Aim | Report all lines holding "background".

— START OF Records for this task —

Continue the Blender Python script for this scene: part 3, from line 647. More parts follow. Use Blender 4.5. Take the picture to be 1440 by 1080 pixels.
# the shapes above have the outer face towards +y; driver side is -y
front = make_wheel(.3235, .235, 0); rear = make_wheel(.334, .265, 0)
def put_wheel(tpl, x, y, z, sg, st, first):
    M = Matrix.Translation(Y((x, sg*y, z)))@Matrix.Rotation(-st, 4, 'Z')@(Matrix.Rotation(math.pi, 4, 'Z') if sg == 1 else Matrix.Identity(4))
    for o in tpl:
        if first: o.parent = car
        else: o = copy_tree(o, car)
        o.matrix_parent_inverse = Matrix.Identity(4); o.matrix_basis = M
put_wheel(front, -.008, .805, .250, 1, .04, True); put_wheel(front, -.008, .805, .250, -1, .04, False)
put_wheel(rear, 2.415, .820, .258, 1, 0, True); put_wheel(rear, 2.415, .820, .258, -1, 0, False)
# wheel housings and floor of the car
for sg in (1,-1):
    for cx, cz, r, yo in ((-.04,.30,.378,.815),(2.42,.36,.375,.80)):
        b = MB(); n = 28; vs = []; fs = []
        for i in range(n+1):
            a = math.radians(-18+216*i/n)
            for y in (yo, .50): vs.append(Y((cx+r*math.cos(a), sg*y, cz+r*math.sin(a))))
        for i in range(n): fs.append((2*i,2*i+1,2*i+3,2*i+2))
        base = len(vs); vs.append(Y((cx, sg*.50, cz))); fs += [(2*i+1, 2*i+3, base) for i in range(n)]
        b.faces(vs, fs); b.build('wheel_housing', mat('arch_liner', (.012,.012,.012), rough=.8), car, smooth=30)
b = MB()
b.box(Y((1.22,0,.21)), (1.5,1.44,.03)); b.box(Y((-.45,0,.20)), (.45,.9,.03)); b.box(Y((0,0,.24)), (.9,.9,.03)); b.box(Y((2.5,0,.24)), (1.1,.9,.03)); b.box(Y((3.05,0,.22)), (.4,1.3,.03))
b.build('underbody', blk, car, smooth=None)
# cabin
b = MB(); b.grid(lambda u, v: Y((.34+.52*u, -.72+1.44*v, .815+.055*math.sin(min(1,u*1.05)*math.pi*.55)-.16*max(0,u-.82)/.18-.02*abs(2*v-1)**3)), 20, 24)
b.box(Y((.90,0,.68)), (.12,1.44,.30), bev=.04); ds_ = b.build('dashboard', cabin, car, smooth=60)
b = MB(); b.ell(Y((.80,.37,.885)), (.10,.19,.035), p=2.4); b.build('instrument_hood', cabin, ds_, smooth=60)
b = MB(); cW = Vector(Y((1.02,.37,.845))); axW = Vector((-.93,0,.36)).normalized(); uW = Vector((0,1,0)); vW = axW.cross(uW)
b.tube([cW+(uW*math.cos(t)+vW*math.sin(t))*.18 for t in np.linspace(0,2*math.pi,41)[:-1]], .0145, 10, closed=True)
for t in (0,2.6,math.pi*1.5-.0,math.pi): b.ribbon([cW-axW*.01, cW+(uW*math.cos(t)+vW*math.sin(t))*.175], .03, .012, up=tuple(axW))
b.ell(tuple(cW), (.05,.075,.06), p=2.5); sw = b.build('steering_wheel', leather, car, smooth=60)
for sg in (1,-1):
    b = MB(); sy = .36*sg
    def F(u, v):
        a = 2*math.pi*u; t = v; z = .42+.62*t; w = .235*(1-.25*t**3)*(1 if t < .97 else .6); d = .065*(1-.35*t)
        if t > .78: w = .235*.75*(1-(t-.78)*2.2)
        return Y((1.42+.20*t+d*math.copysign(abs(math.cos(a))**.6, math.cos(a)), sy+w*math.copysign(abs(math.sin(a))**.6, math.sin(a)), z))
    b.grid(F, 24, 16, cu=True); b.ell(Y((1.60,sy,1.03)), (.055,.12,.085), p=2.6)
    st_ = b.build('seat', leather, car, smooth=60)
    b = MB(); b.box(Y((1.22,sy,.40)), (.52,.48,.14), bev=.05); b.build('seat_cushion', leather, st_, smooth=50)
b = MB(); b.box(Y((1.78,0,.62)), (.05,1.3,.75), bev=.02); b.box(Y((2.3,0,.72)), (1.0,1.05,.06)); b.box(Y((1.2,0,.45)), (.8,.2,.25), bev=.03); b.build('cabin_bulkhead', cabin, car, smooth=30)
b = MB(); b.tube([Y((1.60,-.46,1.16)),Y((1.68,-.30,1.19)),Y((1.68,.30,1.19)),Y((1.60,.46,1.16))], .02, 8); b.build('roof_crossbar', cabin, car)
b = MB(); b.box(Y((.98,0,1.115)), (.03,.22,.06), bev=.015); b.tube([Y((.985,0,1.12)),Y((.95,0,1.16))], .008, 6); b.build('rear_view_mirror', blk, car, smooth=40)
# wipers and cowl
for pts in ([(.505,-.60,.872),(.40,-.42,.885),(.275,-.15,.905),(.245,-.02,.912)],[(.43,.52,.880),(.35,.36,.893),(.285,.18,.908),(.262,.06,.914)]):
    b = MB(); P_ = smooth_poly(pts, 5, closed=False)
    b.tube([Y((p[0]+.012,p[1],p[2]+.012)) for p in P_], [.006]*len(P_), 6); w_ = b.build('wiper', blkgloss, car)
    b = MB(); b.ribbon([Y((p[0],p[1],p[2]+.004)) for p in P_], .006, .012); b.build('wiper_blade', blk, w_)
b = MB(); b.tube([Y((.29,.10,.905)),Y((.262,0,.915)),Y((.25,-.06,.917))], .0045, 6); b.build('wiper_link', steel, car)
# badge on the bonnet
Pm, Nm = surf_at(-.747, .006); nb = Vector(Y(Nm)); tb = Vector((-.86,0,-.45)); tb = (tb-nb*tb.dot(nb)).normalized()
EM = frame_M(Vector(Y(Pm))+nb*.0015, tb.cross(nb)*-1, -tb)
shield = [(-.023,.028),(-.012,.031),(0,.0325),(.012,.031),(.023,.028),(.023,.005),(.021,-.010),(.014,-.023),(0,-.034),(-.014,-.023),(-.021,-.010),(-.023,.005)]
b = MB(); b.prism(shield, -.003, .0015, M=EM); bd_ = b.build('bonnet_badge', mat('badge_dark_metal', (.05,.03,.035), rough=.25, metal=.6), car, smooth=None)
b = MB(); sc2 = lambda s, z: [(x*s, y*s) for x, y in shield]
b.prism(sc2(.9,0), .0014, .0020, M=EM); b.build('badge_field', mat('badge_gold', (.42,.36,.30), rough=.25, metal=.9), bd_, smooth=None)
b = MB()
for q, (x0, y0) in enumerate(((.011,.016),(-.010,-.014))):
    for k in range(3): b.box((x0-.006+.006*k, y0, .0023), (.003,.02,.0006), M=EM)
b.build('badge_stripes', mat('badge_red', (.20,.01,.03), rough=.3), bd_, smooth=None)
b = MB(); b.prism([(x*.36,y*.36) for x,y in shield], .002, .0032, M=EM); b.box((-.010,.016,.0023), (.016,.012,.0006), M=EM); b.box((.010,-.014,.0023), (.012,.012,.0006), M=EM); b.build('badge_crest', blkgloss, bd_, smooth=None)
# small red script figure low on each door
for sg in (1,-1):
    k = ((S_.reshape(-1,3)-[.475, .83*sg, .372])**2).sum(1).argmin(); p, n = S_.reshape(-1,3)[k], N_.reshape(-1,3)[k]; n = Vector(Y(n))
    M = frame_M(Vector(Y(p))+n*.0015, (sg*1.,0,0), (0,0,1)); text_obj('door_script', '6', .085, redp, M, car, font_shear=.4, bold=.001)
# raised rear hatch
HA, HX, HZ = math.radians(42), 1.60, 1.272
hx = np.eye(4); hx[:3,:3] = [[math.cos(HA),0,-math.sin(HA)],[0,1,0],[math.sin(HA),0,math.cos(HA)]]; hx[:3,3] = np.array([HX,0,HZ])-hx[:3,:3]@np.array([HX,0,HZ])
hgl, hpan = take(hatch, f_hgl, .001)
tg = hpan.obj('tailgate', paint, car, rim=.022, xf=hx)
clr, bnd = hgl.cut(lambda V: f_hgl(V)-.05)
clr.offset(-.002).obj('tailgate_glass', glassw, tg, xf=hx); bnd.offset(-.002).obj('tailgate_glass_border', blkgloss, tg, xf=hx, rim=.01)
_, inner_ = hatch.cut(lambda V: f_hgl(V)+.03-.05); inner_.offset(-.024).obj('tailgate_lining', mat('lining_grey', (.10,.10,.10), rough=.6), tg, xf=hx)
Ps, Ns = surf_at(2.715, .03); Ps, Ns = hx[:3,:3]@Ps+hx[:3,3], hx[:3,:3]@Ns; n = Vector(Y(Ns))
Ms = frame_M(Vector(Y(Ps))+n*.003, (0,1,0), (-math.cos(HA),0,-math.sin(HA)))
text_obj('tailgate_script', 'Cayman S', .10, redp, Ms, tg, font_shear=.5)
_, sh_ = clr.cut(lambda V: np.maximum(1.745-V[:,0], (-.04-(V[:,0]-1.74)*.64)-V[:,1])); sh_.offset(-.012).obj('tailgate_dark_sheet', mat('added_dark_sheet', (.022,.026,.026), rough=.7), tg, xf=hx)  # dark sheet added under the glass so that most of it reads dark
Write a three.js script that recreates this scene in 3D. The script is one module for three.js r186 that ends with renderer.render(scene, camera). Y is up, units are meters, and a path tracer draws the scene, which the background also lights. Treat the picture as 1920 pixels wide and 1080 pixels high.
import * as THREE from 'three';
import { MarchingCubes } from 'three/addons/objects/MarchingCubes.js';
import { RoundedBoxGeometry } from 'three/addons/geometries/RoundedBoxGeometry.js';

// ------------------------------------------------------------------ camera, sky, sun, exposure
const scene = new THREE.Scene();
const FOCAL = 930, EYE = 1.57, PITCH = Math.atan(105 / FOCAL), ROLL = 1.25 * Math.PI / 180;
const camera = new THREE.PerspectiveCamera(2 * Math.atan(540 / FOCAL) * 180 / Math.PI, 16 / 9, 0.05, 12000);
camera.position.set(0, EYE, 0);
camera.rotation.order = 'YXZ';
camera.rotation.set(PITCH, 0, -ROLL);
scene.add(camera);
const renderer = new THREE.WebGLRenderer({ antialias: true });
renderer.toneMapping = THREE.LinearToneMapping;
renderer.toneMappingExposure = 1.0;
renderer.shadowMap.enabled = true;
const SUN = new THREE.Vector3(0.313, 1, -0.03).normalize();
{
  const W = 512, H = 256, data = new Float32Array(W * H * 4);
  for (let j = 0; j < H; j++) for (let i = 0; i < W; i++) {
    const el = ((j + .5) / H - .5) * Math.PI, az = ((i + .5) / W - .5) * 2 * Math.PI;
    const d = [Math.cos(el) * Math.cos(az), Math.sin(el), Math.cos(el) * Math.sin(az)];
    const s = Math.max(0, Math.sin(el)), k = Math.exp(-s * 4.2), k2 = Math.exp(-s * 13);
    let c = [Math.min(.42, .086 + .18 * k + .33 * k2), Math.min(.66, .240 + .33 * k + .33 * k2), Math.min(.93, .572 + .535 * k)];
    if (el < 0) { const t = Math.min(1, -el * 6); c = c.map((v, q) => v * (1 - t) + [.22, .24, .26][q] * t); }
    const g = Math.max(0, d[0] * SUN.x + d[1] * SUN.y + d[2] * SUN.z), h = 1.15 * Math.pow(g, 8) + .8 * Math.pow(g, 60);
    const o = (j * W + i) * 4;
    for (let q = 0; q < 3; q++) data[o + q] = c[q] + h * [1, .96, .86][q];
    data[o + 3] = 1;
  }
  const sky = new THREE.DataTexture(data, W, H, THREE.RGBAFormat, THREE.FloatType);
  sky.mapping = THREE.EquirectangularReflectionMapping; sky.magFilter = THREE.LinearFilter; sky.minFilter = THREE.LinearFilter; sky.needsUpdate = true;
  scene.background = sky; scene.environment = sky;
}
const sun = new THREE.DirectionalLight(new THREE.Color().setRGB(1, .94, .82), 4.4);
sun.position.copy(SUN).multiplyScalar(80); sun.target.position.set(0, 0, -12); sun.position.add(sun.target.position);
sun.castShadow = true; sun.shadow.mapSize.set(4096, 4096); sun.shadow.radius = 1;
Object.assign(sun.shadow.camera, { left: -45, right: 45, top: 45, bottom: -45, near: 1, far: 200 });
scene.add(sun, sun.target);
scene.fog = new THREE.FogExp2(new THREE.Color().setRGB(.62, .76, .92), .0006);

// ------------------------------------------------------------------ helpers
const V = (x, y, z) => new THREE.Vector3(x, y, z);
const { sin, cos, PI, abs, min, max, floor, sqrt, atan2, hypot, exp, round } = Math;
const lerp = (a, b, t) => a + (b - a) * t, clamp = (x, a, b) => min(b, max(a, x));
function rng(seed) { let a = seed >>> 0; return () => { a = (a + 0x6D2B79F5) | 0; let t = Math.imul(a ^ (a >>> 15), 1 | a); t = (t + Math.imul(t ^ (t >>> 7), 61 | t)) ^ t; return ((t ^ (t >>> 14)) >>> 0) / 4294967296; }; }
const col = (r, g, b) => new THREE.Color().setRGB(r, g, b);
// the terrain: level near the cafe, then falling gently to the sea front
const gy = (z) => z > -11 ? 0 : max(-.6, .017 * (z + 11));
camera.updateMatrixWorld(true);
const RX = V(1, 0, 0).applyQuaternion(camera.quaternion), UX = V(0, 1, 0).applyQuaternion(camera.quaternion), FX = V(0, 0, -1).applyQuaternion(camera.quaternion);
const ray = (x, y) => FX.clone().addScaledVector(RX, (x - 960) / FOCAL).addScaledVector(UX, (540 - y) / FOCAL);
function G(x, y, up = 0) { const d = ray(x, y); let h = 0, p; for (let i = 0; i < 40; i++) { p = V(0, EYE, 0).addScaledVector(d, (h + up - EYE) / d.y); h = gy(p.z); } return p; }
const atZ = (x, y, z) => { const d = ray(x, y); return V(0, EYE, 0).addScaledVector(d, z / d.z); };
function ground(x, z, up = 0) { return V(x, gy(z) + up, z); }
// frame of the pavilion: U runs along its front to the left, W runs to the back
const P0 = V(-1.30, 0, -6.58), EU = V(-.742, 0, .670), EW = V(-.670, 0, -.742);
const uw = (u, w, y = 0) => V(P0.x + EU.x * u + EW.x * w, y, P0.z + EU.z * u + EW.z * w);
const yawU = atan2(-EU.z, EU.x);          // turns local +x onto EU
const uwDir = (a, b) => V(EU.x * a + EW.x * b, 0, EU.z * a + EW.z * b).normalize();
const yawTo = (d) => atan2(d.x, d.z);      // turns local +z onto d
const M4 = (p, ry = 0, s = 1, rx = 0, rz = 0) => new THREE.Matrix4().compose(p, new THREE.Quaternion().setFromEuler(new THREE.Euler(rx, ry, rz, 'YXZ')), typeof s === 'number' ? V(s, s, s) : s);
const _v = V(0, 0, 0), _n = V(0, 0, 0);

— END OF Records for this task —

Finished task |
Write a three.js script that recreates this scene in 3D. The script is one module for three.js r186 that ends with renderer.render(scene, camera). Y is up, units are meters, and a path tracer draws the scene, which the background also lights. Treat the picture as 1920 pixels wide and 1080 pixels high.
  scene.background = sky; scene.environment = sky;